Seventeen year old Panteher Abareshi doesn’t deal with the female form in the traditional sense: combining a sense of dry whimsy and bright colours, she does most definitely deal with the manifestations of emotion in outward appearance.

“I draw women of colour only,” Abareshi elaborates: “The female form most commonly depicted in contemporary graphic arts is still the female form that conforms to the Eurocentric standard of beauty. I am hoping to convey that there is no one definition for what exactly the female form is.”

Hailing from Montreal but now based in Tucson AZ, Abareshi has mixed heritage with her father immigrating from Iran and her mother from Jamaica. As a sickle cel zero beta thalassemia sufferer – the condition causes constant intense chronic pain – and also as someone dealing with mental health issues, it’s no surprise that Abareshi’s work reflects these struggles.
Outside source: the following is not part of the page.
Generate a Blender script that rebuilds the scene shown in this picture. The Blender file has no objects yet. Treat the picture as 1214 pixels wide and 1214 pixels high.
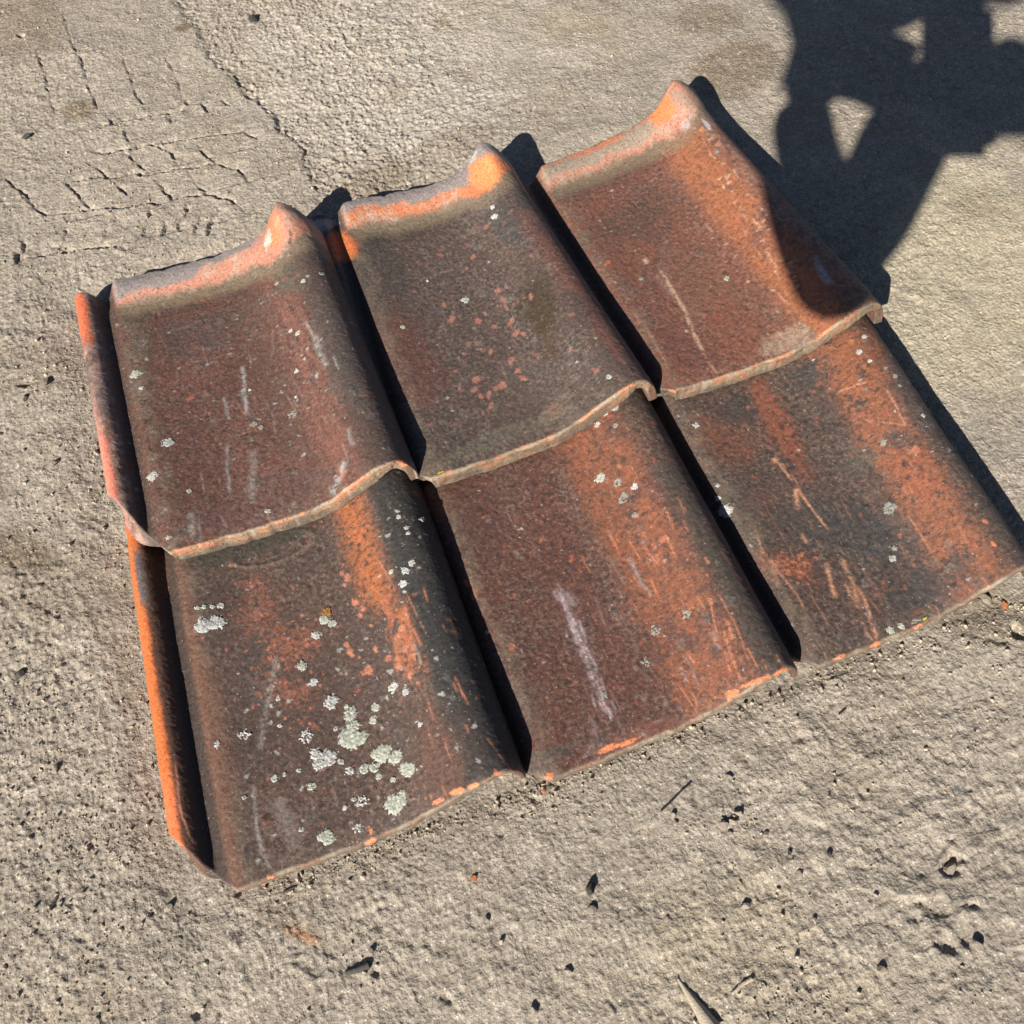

Harnessing illustration’s accessibility to navigate and escape complex emotions, Abareshi rebels against stereotypes of mental illness and women of colour. “I personally struggled with severe depression and anxiety, so I often find myself unable to explain how I feel, or why I’m “sad” to those around me. Through my work I’m able to draw the embodiments of the emotions I experience and the nuanced thoughts and sensations that I’m otherwise unable to verbalise.”

That said Abareshi’s work comes with a wry sense of humour that aligns somewhere in the realm of Winona Ryder circa Heathers. Currently deciding which school to start in the fall to gain a BFA in illustration and textile design, Abareshi just won the 2017 National YoungArts award, believes crying is highly underrated, is a proud anti-romantic and is an avid existentialist.

“I want young female-identifiers to know that it is more than ok to have no interest in dating, no interest in sex. We are taught from a young age to pine after male attention. We are made to feel that men art the only ones who can validate our self worth. That is complete and utter bullshit.”